**Short task:**
Print the listing below exactly.

**Dataset extract:**
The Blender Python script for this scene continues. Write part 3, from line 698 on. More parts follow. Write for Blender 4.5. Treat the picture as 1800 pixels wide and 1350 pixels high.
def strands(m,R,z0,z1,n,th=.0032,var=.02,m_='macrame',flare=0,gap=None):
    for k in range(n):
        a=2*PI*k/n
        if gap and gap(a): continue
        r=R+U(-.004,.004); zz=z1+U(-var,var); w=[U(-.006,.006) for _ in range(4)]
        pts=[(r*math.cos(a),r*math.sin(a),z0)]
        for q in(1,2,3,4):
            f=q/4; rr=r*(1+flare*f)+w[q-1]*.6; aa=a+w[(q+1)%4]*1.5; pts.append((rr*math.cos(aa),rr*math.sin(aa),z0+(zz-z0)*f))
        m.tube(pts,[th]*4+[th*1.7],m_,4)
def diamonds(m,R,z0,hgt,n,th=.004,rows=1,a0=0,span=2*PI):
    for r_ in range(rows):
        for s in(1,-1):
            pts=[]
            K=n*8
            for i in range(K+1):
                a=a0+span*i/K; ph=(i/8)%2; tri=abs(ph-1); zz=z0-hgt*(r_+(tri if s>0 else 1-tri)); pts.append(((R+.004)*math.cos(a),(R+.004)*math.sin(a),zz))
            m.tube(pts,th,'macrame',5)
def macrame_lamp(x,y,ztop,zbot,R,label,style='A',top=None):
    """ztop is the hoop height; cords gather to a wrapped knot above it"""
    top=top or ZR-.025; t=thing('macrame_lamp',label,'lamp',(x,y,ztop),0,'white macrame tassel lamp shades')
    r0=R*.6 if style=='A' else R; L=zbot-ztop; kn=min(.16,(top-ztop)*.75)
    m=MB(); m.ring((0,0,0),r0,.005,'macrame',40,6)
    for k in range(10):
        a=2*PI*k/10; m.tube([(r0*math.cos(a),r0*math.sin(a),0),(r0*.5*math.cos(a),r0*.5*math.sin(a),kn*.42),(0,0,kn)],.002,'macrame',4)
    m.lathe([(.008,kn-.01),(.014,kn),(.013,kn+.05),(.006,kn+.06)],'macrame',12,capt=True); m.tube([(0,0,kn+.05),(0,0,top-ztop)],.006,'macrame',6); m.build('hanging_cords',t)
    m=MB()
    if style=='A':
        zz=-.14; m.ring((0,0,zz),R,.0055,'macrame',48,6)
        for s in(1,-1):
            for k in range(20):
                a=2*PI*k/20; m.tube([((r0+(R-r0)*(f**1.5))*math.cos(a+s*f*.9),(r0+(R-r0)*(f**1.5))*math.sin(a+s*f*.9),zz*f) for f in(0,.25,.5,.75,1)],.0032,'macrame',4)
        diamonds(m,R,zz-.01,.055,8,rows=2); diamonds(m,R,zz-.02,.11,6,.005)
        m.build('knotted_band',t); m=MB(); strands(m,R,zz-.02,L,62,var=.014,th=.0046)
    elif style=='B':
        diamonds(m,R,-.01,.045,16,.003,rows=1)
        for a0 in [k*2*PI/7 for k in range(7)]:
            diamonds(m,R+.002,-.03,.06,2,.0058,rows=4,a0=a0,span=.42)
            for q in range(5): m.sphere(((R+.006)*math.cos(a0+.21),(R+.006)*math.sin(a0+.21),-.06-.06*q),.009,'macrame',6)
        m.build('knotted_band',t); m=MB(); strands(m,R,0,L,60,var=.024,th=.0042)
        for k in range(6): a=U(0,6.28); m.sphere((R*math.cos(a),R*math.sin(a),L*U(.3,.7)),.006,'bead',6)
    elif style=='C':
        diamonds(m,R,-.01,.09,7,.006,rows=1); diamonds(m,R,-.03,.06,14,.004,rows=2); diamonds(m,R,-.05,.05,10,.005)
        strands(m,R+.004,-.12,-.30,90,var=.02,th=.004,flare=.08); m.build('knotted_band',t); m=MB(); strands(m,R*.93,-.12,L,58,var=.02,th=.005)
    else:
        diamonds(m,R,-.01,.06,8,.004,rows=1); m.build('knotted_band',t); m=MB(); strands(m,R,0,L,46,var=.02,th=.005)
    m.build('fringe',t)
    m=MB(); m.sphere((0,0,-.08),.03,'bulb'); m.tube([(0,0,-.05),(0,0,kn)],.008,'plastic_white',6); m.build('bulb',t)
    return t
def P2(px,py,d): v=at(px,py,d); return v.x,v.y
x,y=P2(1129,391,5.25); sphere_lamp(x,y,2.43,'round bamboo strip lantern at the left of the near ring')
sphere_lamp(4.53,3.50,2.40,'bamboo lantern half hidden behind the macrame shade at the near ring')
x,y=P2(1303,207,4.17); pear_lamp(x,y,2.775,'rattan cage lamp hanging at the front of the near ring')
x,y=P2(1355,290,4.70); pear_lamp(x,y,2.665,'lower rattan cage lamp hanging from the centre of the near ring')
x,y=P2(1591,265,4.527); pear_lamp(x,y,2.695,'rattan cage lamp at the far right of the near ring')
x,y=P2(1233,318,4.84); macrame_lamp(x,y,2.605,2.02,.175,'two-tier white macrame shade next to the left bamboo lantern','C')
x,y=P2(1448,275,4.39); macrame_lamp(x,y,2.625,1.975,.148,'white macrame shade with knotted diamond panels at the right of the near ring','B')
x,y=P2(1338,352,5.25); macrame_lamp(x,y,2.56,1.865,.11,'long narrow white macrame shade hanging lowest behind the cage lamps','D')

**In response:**
The Blender Python script for this scene continues. Write part 3, from line 698 on. More parts follow. Write for Blender 4.5. Treat the picture as 1800 pixels wide and 1350 pixels high.
def strands(m,R,z0,z1,n,th=.0032,var=.02,m_='macrame',flare=0,gap=None):
    for k in range(n):
        a=2*PI*k/n
        if gap and gap(a): continue
        r=R+U(-.004,.004); zz=z1+U(-var,var); w=[U(-.006,.006) for _ in range(4)]
        pts=[(r*math.cos(a),r*math.sin(a),z0)]
        for q in(1,2,3,4):
            f=q/4; rr=r*(1+flare*f)+w[q-1]*.6; aa=a+w[(q+1)%4]*1.5; pts.append((rr*math.cos(aa),rr*math.sin(aa),z0+(zz-z0)*f))
        m.tube(pts,[th]*4+[th*1.7],m_,4)
def diamonds(m,R,z0,hgt,n,th=.004,rows=1,a0=0,span=2*PI):
    for r_ in range(rows):
        for s in(1,-1):
            pts=[]
            K=n*8
            for i in range(K+1):
                a=a0+span*i/K; ph=(i/8)%2; tri=abs(ph-1); zz=z0-hgt*(r_+(tri if s>0 else 1-tri)); pts.append(((R+.004)*math.cos(a),(R+.004)*math.sin(a),zz))
            m.tube(pts,th,'macrame',5)
def macrame_lamp(x,y,ztop,zbot,R,label,style='A',top=None):
    """ztop is the hoop height; cords gather to a wrapped knot above it"""
    top=top or ZR-.025; t=thing('macrame_lamp',label,'lamp',(x,y,ztop),0,'white macrame tassel lamp shades')
    r0=R*.6 if style=='A' else R; L=zbot-ztop; kn=min(.16,(top-ztop)*.75)
    m=MB(); m.ring((0,0,0),r0,.005,'macrame',40,6)
    for k in range(10):
        a=2*PI*k/10; m.tube([(r0*math.cos(a),r0*math.sin(a),0),(r0*.5*math.cos(a),r0*.5*math.sin(a),kn*.42),(0,0,kn)],.002,'macrame',4)
    m.lathe([(.008,kn-.01),(.014,kn),(.013,kn+.05),(.006,kn+.06)],'macrame',12,capt=True); m.tube([(0,0,kn+.05),(0,0,top-ztop)],.006,'macrame',6); m.build('hanging_cords',t)
    m=MB()
    if style=='A':
        zz=-.14; m.ring((0,0,zz),R,.0055,'macrame',48,6)
        for s in(1,-1):
            for k in range(20):
                a=2*PI*k/20; m.tube([((r0+(R-r0)*(f**1.5))*math.cos(a+s*f*.9),(r0+(R-r0)*(f**1.5))*math.sin(a+s*f*.9),zz*f) for f in(0,.25,.5,.75,1)],.0032,'macrame',4)
        diamonds(m,R,zz-.01,.055,8,rows=2); diamonds(m,R,zz-.02,.11,6,.005)
        m.build('knotted_band',t); m=MB(); strands(m,R,zz-.02,L,62,var=.014,th=.0046)
    elif style=='B':
        diamonds(m,R,-.01,.045,16,.003,rows=1)
        for a0 in [k*2*PI/7 for k in range(7)]:
            diamonds(m,R+.002,-.03,.06,2,.0058,rows=4,a0=a0,span=.42)
            for q in range(5): m.sphere(((R+.006)*math.cos(a0+.21),(R+.006)*math.sin(a0+.21),-.06-.06*q),.009,'macrame',6)
        m.build('knotted_band',t); m=MB(); strands(m,R,0,L,60,var=.024,th=.0042)
        for k in range(6): a=U(0,6.28); m.sphere((R*math.cos(a),R*math.sin(a),L*U(.3,.7)),.006,'bead',6)
    elif style=='C':
        diamonds(m,R,-.01,.09,7,.006,rows=1); diamonds(m,R,-.03,.06,14,.004,rows=2); diamonds(m,R,-.05,.05,10,.005)
        strands(m,R+.004,-.12,-.30,90,var=.02,th=.004,flare=.08); m.build('knotted_band',t); m=MB(); strands(m,R*.93,-.12,L,58,var=.02,th=.005)
    else:
        diamonds(m,R,-.01,.06,8,.004,rows=1); m.build('knotted_band',t); m=MB(); strands(m,R,0,L,46,var=.02,th=.005)
    m.build('fringe',t)
    m=MB(); m.sphere((0,0,-.08),.03,'bulb'); m.tube([(0,0,-.05),(0,0,kn)],.008,'plastic_white',6); m.build('bulb',t)
    return t
def P2(px,py,d): v=at(px,py,d); return v.x,v.y
x,y=P2(1129,391,5.25); sphere_lamp(x,y,2.43,'round bamboo strip lantern at the left of the near ring')
sphere_lamp(4.53,3.50,2.40,'bamboo lantern half hidden behind the macrame shade at the near ring')
x,y=P2(1303,207,4.17); pear_lamp(x,y,2.775,'rattan cage lamp hanging at the front of the near ring')
x,y=P2(1355,290,4.70); pear_lamp(x,y,2.665,'lower rattan cage lamp hanging from the centre of the near ring')
x,y=P2(1591,265,4.527); pear_lamp(x,y,2.695,'rattan cage lamp at the far right of the near ring')
x,y=P2(1233,318,4.84); macrame_lamp(x,y,2.605,2.02,.175,'two-tier white macrame shade next to the left bamboo lantern','C')
x,y=P2(1448,275,4.39); macrame_lamp(x,y,2.625,1.975,.148,'white macrame shade with knotted diamond panels at the right of the near ring','B')
x,y=P2(1338,352,5.25); macrame_lamp(x,y,2.56,1.865,.11,'long narrow white macrame shade hanging lowest behind the cage lamps','D')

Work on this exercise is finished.